Well before the sun came up Thursday, Jazmin Cazares sat on her sister’s bed and wept for the 9-year-old killed in the Uvalde school rampage one month ago.
Then the teenager with purple-streaked hair got up for the four-hour drive to the Texas Capitol, where she tearfully pleaded with lawmakers to pass tougher gun laws and questioned why so many security measures failed.

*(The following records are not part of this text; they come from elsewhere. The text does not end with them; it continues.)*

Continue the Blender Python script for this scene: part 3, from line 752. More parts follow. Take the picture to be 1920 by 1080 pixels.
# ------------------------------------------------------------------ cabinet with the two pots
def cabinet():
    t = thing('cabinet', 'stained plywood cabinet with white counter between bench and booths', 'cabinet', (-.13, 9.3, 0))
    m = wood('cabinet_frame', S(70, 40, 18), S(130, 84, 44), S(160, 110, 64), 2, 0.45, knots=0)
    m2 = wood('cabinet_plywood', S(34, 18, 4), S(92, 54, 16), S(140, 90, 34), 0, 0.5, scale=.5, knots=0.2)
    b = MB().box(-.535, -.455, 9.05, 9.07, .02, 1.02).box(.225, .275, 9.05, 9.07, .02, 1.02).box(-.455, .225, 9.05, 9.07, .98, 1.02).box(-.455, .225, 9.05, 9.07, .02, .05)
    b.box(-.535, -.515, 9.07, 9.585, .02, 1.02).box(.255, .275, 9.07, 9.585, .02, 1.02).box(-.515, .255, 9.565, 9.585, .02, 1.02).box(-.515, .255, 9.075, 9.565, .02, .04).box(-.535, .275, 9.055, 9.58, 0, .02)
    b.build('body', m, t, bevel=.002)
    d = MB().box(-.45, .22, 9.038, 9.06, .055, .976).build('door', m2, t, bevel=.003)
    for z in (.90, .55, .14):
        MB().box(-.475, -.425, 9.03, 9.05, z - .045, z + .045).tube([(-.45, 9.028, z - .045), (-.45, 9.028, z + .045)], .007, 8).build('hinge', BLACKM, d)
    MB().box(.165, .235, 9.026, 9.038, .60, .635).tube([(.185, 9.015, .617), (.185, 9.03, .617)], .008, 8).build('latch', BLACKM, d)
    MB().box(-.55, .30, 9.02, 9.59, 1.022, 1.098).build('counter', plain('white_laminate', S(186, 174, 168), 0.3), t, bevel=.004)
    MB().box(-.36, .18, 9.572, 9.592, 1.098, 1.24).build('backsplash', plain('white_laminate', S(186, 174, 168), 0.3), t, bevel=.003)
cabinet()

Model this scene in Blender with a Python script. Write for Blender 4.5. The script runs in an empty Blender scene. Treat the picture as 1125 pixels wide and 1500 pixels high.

“I shouldn’t have to be here right now. I should be at home watching a movie with my sister,” she said through sniffles. “I’m here begging for you guys to do something or to change something, because the people that were supposed to keep her safe at school didn’t, they failed.”
Eric Gay / AP
Her sister Jacklyn — a tough-minded and compassionate girl who dreamed of visiting Paris and becoming a veterinarian — was one of 19 children shot to death inside Robb Elementary School on May 24 before police stormed the classroom and killed the gunman. Two teachers also died.
The massacre and a string of recent mass killings in the U.S. have renewed the debate over gun laws, school safety and how to stop the violence. In Texas, lawmakers have responded to several mass shootings in recent years by making it easier to carry guns, rather than to clamp down.
Jazmin’s testimony before a committee of lawmakers looking at how to prevent mass shootings came as Congress moved toward passing its most far-reaching gun violence bill in decades and the U.S. Supreme Court issued a ruling saying Americans have the right to carry firearms in public.